What to produce:
Look through the entries below and extract exactly the lines from the one containing "Write a Blender" through the one containing "COL = scene.collection", ends included.

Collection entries
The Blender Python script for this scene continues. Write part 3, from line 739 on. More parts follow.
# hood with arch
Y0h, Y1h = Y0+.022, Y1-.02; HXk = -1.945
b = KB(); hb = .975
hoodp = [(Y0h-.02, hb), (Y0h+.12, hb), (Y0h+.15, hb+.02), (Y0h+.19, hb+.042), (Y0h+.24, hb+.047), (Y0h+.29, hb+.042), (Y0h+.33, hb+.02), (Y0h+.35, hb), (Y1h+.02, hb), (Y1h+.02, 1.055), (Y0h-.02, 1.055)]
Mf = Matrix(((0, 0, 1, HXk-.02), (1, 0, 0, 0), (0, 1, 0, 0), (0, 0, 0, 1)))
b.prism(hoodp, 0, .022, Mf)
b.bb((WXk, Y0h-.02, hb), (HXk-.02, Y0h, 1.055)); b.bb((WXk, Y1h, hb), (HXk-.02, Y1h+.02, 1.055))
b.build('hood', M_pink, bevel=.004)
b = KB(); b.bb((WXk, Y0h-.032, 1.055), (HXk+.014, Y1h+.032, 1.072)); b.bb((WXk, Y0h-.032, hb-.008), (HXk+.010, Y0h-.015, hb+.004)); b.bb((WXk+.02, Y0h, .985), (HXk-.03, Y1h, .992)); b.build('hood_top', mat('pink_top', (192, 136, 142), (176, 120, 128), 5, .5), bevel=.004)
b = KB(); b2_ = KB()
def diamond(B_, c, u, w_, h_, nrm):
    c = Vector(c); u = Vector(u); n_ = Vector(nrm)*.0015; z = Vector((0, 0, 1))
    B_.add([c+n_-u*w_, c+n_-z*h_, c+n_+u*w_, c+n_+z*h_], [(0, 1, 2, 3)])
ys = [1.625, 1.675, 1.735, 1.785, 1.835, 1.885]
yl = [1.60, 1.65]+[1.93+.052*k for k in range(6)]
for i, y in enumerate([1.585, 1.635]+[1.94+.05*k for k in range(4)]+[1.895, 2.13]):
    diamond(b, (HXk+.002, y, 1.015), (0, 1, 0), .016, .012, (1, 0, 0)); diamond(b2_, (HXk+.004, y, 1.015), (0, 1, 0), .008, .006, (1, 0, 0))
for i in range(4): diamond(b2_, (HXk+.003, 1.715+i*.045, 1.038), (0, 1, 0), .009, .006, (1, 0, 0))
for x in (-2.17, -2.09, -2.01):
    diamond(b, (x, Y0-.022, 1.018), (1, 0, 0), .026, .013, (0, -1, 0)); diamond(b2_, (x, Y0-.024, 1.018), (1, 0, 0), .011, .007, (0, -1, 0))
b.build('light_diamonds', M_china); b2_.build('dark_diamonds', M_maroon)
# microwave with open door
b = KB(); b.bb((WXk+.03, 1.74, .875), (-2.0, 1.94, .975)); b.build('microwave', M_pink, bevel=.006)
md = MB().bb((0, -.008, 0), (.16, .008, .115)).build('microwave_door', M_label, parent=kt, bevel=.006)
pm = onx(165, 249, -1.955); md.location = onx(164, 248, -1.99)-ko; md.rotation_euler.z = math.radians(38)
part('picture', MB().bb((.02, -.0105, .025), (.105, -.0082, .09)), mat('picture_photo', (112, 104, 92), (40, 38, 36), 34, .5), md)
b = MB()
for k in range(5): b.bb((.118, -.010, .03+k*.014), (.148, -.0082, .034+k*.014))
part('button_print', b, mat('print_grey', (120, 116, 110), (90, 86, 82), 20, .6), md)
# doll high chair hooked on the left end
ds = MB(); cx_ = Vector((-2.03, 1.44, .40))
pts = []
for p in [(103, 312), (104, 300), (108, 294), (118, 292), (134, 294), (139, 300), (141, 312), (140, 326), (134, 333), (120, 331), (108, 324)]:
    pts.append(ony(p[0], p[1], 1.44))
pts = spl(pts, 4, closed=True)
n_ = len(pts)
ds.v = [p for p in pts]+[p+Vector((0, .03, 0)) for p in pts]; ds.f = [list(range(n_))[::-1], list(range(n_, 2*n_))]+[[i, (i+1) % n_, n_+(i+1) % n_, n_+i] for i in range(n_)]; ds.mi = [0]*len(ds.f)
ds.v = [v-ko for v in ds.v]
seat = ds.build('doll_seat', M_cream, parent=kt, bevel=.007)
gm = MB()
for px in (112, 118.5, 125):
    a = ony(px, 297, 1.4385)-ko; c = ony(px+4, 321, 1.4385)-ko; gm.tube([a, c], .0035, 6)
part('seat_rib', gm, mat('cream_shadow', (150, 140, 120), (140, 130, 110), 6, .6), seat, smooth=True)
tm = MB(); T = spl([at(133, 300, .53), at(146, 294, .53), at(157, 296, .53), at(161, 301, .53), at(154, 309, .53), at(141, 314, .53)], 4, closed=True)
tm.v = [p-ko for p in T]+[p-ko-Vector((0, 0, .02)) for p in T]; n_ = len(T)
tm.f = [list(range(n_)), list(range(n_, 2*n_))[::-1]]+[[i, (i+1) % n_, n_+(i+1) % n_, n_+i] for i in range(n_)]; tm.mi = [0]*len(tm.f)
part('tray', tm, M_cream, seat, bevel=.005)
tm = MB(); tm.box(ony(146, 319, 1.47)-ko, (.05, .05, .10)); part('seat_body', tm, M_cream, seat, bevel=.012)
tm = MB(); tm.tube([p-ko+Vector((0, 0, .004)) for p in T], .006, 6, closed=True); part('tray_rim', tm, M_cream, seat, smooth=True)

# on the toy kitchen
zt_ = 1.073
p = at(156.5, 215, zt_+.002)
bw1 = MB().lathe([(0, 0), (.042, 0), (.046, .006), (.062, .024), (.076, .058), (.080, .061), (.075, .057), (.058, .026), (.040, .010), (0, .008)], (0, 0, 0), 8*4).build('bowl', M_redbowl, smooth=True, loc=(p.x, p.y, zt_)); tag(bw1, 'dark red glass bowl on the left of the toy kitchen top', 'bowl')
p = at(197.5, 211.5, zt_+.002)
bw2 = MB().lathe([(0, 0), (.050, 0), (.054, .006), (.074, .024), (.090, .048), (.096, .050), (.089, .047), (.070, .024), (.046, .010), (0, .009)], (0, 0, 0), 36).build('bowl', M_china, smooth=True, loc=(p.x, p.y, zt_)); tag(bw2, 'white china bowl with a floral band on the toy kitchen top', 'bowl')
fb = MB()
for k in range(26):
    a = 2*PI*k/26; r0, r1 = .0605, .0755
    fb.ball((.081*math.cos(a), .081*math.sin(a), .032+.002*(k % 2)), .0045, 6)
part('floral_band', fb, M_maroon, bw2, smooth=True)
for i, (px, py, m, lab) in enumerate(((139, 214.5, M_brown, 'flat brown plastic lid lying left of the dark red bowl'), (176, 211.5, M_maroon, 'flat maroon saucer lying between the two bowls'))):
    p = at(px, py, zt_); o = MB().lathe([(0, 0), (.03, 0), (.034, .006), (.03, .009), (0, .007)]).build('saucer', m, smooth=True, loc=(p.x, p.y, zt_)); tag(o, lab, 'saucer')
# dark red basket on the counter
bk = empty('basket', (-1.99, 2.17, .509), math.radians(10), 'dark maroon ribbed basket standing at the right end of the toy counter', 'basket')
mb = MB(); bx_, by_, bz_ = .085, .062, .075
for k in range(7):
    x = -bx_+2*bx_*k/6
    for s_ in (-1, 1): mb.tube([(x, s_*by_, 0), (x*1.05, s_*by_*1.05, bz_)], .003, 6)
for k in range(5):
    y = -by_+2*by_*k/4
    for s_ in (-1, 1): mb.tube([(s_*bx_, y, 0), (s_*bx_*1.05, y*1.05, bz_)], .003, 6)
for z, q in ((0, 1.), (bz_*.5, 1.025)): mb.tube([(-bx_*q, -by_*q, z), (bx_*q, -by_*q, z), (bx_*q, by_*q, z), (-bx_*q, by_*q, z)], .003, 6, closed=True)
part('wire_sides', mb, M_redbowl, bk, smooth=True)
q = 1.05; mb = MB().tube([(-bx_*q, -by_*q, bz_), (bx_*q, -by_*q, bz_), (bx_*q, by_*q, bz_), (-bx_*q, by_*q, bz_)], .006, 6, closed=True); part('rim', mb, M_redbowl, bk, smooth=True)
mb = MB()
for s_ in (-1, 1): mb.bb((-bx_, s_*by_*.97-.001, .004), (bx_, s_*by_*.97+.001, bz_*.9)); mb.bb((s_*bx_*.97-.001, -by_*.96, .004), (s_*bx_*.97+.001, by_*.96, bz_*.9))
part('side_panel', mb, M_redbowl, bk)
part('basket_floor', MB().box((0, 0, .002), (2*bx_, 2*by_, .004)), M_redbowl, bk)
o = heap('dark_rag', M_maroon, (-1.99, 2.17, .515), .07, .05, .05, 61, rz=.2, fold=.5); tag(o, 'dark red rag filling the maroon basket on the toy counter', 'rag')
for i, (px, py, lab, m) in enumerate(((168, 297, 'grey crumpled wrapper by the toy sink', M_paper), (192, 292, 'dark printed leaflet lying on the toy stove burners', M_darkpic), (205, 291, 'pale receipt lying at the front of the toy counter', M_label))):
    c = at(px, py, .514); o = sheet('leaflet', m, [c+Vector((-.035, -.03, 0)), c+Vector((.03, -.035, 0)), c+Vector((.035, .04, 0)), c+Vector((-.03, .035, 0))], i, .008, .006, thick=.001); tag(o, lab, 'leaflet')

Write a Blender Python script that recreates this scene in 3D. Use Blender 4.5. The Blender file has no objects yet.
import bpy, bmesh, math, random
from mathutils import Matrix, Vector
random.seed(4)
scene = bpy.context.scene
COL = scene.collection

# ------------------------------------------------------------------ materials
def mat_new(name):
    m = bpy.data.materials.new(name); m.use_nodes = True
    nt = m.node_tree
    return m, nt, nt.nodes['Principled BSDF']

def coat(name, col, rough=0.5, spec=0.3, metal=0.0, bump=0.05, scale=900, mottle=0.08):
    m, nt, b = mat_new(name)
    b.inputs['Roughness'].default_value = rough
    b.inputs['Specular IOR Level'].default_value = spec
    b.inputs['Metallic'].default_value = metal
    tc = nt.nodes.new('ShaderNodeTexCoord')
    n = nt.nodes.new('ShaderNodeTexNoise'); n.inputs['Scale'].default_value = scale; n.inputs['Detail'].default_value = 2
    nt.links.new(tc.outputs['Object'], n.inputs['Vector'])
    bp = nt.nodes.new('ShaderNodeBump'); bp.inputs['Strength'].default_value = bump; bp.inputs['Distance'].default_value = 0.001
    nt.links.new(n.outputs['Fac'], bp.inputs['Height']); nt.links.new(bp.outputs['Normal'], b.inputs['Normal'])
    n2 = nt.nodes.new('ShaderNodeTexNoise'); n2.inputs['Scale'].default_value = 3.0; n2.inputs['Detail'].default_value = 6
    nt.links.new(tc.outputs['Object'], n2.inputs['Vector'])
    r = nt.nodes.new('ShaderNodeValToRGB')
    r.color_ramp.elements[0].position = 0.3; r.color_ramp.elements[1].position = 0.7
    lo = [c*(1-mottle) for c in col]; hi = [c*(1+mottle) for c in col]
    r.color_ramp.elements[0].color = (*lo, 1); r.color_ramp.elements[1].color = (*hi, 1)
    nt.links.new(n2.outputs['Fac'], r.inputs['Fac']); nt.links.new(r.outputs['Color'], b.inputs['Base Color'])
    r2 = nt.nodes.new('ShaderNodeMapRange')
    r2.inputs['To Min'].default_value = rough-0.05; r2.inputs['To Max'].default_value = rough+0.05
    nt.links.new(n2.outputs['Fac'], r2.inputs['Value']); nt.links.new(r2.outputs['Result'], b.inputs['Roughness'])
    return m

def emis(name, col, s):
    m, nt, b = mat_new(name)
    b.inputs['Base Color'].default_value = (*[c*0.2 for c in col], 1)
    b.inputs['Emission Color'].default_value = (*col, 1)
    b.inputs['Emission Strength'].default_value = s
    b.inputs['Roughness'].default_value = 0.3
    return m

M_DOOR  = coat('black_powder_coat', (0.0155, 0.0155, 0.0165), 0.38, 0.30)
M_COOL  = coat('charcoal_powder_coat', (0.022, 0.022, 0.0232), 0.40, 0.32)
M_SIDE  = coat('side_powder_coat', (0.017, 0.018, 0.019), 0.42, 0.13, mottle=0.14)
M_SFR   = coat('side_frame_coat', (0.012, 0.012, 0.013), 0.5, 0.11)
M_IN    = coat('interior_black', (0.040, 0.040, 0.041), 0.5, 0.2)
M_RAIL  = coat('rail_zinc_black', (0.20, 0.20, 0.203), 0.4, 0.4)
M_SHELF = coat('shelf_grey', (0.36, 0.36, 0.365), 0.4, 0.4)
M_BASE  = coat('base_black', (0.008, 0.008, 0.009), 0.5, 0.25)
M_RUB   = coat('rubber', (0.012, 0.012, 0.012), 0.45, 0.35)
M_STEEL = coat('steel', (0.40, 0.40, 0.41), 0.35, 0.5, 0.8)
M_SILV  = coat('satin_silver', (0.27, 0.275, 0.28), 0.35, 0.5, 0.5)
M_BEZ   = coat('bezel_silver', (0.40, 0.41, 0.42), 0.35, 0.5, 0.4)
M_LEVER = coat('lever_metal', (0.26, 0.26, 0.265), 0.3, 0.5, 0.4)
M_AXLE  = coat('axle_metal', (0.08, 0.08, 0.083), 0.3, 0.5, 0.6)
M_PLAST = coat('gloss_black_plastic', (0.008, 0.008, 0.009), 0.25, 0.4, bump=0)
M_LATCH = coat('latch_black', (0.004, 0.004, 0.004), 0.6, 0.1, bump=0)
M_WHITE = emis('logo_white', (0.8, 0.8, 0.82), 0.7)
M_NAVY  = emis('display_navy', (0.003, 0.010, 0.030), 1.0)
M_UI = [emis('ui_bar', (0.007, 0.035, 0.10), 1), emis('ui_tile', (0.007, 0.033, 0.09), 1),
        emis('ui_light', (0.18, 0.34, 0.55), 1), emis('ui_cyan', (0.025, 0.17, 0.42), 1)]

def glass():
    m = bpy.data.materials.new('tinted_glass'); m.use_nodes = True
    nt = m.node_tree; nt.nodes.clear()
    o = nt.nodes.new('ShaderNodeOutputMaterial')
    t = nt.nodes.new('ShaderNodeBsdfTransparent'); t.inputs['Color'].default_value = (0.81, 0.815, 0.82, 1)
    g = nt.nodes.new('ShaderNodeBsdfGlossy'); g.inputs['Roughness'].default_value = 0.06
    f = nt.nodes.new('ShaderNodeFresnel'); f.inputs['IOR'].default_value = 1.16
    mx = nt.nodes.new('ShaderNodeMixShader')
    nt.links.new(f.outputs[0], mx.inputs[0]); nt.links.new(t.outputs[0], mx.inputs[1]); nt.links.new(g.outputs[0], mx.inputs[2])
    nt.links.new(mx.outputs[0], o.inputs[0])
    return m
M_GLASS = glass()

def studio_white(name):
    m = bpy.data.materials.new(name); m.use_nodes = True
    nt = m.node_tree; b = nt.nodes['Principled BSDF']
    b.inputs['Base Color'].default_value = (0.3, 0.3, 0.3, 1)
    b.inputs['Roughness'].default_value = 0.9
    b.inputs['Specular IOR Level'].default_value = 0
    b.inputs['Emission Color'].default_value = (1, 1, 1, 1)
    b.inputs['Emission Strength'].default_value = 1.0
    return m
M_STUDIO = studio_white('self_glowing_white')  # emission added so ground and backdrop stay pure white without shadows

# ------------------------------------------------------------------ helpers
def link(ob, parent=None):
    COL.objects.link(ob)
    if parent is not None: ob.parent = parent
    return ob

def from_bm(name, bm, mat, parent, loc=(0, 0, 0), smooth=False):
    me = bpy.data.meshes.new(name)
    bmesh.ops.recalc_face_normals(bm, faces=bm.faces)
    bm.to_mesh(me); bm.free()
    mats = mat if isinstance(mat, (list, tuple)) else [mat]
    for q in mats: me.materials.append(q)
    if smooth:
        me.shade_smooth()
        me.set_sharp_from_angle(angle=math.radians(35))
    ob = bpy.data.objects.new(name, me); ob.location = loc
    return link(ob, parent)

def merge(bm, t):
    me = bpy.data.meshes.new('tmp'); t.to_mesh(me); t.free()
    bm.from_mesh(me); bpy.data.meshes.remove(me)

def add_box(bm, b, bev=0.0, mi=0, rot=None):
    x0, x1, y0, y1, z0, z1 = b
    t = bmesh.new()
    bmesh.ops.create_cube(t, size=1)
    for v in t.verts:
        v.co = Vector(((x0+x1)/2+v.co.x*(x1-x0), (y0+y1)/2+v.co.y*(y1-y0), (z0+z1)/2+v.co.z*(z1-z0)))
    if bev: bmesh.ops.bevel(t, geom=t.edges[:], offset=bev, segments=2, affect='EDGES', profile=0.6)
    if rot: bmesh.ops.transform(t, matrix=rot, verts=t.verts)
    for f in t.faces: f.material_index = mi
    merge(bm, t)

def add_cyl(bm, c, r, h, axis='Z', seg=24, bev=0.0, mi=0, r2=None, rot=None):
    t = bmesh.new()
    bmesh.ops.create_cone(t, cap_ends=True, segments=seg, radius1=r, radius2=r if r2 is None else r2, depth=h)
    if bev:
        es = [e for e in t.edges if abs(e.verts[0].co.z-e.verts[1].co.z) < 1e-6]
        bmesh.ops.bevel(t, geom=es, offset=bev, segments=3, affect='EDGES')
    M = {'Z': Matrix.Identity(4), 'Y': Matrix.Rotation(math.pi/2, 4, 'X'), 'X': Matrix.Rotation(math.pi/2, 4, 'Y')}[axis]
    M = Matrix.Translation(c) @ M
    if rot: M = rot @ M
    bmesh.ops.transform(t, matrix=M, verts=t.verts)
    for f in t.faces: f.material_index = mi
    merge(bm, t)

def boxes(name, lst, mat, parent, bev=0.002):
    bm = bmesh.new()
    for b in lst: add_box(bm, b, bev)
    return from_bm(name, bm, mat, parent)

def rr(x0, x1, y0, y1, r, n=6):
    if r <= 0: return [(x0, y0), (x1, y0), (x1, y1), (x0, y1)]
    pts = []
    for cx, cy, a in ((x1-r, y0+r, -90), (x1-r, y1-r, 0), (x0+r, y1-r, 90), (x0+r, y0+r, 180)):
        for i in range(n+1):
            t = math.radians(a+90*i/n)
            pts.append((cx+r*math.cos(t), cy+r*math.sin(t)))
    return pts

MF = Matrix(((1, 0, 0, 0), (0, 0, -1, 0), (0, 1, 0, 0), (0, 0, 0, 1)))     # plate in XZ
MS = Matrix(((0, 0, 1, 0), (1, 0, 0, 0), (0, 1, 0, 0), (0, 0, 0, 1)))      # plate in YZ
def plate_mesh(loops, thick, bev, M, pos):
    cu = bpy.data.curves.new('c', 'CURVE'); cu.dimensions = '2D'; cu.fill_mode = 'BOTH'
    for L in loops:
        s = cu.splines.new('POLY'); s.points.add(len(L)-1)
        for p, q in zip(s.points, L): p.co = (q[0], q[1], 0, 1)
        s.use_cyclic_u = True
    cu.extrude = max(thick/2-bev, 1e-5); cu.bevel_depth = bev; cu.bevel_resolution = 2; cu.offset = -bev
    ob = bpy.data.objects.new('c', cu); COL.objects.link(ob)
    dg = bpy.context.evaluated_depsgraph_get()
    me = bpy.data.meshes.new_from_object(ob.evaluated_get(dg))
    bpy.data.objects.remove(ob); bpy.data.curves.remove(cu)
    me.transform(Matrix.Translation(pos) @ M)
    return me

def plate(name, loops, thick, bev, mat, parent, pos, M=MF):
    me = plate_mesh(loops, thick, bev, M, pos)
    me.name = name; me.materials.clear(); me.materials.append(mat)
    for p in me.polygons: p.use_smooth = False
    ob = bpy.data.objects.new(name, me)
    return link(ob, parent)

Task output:
Write a Blender Python script that recreates this scene in 3D. Use Blender 4.5. The Blender file has no objects yet.
import bpy, bmesh, math, random
from mathutils import Matrix, Vector
random.seed(4)
scene = bpy.context.scene
COL = scene.collection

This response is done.